Sharp's Olympic dream comes true

CHICAGO -- Over four-plus months, Chicago Blackhawks forward Patrick Sharp continually told everyone who asked that he wasn't thinking about his Olympic chances.

That changed in the past week. It became almost the only thing he thought about.

"It was pretty stressful," Sharp said after practice Tuesday. "I wasn't lying when I said all season I wasn't thinking about it. I was just focused on playing good hockey. Since the New Jersey game [on Friday] really it was kind of on my mind. The past couple of days it's been tough to go to sleep. You're reading a lot of reports and trying to get as much information as you can."

Sharp kept his phone nearby wherever he went in his home Tuesday morning. The only time he stepped away from it was when he went to take a shower. Coincidentally, that's when the phone call arrived to inform him he had been selected to Team Canada.

"I just got out of the shower and had a voice mail," Sharp said. "I had my phone with me the whole time. I was surprised I didn't have it in the shower with me. I got a call from Doug Armstrong, the GM of St. Louis, and I called him back as soon as I could and he didn't answer.

"I listened to the voice mail a couple of more times and confirmed that I was going. He called me right back and we had a good talk. It was a special moment."

While Sharp constantly said he wasn't thinking about being picked, he never denied that being selected was important to him. He had never been chosen to play for Canada in the Olympics before, and this was likely his best opportunity after having just turned 32.

Sharp allowed himself to fully enjoy the moment on Tuesday.

"Very excited," Sharp said. "It's a special day for my family and for myself. I'm proud to represent my country, my parents, my family and of course the Blackhawks. I'm thrilled to have gotten the call this morning. I'm looking forward to it.

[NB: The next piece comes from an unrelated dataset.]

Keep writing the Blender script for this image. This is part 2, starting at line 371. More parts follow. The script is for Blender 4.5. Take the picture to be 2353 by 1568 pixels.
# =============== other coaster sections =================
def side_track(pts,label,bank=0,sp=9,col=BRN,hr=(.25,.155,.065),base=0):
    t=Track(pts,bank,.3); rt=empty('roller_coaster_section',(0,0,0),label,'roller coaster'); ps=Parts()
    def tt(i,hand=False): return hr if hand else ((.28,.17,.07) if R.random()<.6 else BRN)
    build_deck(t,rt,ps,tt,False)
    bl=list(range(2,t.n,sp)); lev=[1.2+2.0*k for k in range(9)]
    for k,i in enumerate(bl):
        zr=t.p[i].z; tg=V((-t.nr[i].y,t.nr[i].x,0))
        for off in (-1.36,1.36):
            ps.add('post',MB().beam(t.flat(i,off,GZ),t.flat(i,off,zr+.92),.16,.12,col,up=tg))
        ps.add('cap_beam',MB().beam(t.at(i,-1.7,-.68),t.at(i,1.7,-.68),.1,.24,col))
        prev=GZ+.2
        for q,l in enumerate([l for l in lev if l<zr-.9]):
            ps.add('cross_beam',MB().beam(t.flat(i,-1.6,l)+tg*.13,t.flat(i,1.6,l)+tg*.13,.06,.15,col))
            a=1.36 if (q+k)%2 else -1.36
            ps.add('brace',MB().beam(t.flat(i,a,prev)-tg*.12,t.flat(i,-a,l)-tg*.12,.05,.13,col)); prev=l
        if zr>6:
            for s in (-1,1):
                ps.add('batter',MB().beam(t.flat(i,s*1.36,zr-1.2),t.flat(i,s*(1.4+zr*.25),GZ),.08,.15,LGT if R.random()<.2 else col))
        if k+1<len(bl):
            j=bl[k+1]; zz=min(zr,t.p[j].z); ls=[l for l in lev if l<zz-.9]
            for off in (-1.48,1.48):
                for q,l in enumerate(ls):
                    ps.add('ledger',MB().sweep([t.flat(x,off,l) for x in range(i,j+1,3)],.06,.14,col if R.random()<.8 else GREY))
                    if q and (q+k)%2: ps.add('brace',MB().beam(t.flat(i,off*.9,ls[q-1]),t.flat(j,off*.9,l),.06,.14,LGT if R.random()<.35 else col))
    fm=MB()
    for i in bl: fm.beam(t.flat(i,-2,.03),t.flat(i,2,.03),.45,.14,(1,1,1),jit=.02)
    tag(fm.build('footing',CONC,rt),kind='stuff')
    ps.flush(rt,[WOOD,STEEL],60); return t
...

"Growing up, winning the Stanley Cup and playing in the NHL were always my dreams. When I was in school in Vermont, I remember gathering around with all the Canadians in one apartment and all the Americans in another and watching the 2002 Olympics in Salt Lake and screaming at the top of our lungs with every shot on goal and every play in the game. So I think it started there. I never thought in my wildest dreams I would be able to play at that kind of level. A lot of hard work and dedication, I guess."

Sharp had used this season to strengthen his case for a spot on the team. He's second in the NHL with 25 goals and tied for seventh with 46 points. In the past two weeks, he's recorded two hat tricks.

"Everyone has something to prove and something to show," Sharp said. "You look at the roster of players, guys on it and off the team, there's a deep talent pool in Canada. I wanted to play as well as I could, not only this year but in playoff games and the past couple of seasons to try to build up that body of work."

Blackhawks general manager Stan Bowman could tell Sharp was motivated.

"The way Sharp's played the last couple months, really all season, you could tell he was hungry to get on the team," Bowman said.

Blackhawks captain Jonathan Toews is happy for Sharp because he knows what making the team means to him.

"It's great," Toews said. "He's the guy you could really tell he's having a great season so far. He wants it. He wants to be able to prove himself and prove to other people what type of player and what caliber of player he is.

"I think his record speaks for itself. When you look at how he's contributed to our team in the playoffs and our Stanley Cup runs, I think he's not going to shy away from the spotlight, not going to shy away from the big stage. That's probably what they see in him as well."